Wednesday, February 22, 2012

Open letter to "fat" kids

Dear Beautiful Little Person,

I hear someone's been telling you you're fat. It might have been someone at school, or your brother or sister, or your parents. They've probably also been talking about how much exercise you do and what you eat. They've almost certainly been telling you what shouldn't be eating. Most of them are probably genuinely concerned about your health.

But here's the secret - it's your body. It's an amazing, strong and beautiful body. It can do all sorts of cool things. And because it's yours and yours alone, it's amazing and wonderful in its own unique ways. If you look after your body, get to know it really well, teach it new tricks and give it every opportunity to show off the tricks it knows, it will look after you. And it will look after you, and be able to learn new tricks, regardless of what shape it is, or what it is or isn't able to do compared to other people. This is what exercise is really about. Doing what you and your body love to do. Your body has different needs to everyone else's. It might need more rest than other people. It might prefer to go crazy for half an hour, or it might prefer a long walk. The new tricks you teach it might be cartwheels, or spins in your wheel chair, or playing handball. Get to know what you and your body love doing together, and do it as often as you can.

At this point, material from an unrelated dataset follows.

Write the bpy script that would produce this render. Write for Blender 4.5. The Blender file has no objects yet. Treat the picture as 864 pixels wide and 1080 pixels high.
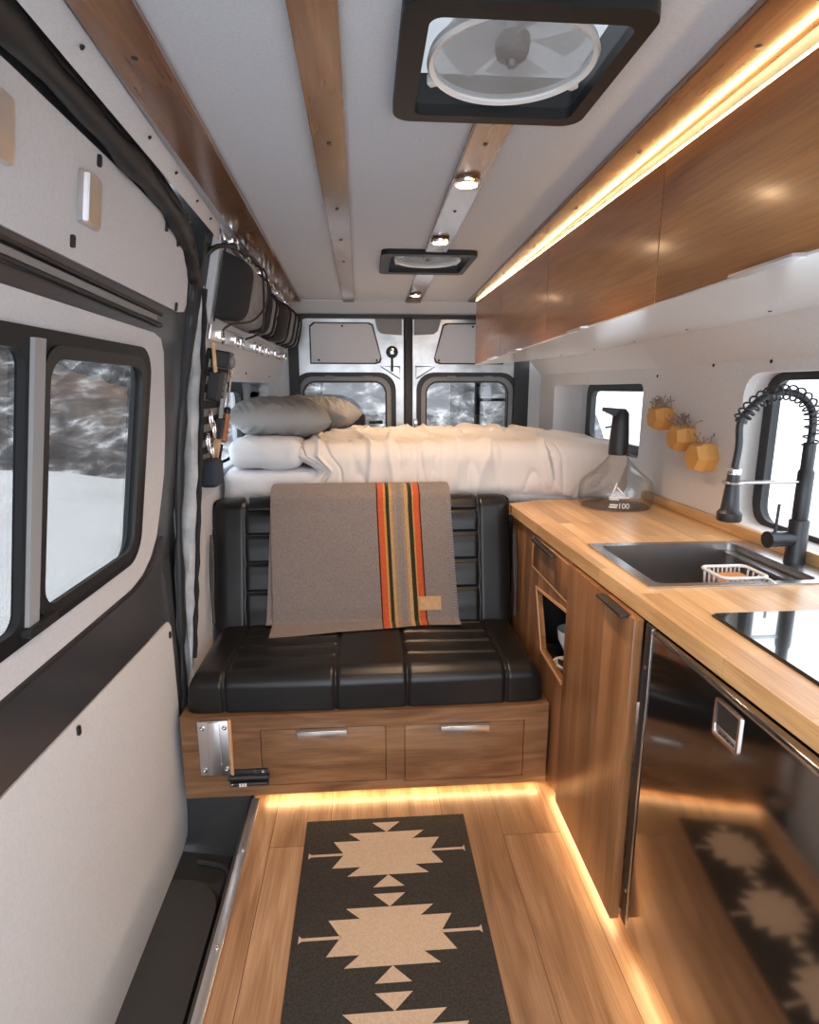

People also make a big fuss about food. There's a reason for that - it's important to be good at eating. But being good at eating isn't about what you shouldn't eat, it's about what your body needs. Just like exercise, different bodies need different food. It can be really hard to work out what your body needs, so a good place to start is to try to eat as many different kinds of food as you possibly can. That's hard when you're a kid - lots of kinds of food taste yuck when you're younger, and seem to taste better as you get older. While you're waiting for broccoli to start to taste good (and it really does!), keep trying different foods, and remember the ones you like. The more variety you eat, the happier your body will be.

As you grow up, try to pay attention to how foods make you feel. Which breakfasts make you feel good at school, and which ones leave you starving even before recess? Do some foods make you feel terrible a couple of hours later? (Drinking fizzy drinks gives me a headache about 2 hours after I drink them - I don't know why, but I mostly don't drink them anymore!) Eat the things that make you feel good, give you energy and have a huge variety of good stuff in them. Then you'll be good at eating, and you'll be looking after your body.

Your body is beautiful and wonderful and powerful exactly as it is. It doesn't matter what shape it is. It will change shape over and over again through out your life. That's not what matters. Look after it, don't compare it to other bodies and enjoy it.


  1. This is beautiful. Thank you.

  2. So much love for this. Brilliant piece.

  3. Oh Ariane... I cried. I wish I had read this when I was a fat kid.

  4. It took me till I was 27 to realise that being fat didn't make me worthless.

    Thank you so much for this.

  5. Glad you included "spins in your wheel chair" as a cool trick. Because it really is. ;)

    1. Absolutely! I watched a bunch of kids playing with one kid's wheelchair. The owner was the coolest kid in the world, showing the others how it's done. The other kids were surprised to find how much harder it was to control the chair than they thought, but it was all good fun.